2015-11-10 Thread aerojockey
Nathaniel Smith wrote
> On Sat, Nov 7, 2015 at 1:18 PM, aerojockey <

> pythondev1@

> > wrote:
>> Hello,
>>
>> Recently I made some changes to a program I'm working on, and found that
>> the
>> changes made it four times slower than before.  After some digging, I
>> found
>> out that one of the new costs was that I added structure arrays.  Inside
>> a
>> low-level loop, I create a structure array, populate it Python, then turn
>> it
>> over to some handwritten C code for processing.  It turned out that, when
>> passed a structure array as a dtype, numpy has to parse the dtype, which
>> included calls to re.match and eval.
>>
>> Now, this is not a big deal for me to work around by using ordinary
>> slicing
>> and such, and also I can improve things by reusing arrays.  Since this is
>> inner loop stuff, sacrificing readability for speed is an appropriate
>> tradeoff.
>>
>> Nevertheless, I was curious if there was a way (or any plans for there to
>> be
>> a way) to compile a struture array dtype.  I realize it's not the
>> bread-and-butter of numpy, but it turned out to be a very convenient
>> feature
>> for my use case (populating an array of structures to pass off to C).
> 
> Does it help to turn your dtype string into a dtype object and then
> pass the dtype object around?
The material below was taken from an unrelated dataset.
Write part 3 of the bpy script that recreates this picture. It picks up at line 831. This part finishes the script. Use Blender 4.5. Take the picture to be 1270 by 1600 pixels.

E.g.
> 
> In [1]: dt = np.dtype("i4,i4")
> 
> In [2]: np.zeros(2, dtype=dt)
> Out[2]:
> array([(0, 0), (0, 0)],
>   dtype=[('f0', ' 
> -n


I actually don't know, since I removed the structure array part about ten
minutes after I posted.  However, I did a quick test of your suggestion, and
indeed numpy calls exec and re.match only when creating the dtype object,
not when creating the array.  So certainly it would have helped.

I wasn't actually aware you could do that with dtypes.  In fact, I was only
vaguely that there were dtype types at all.  Thanks for the suggestion.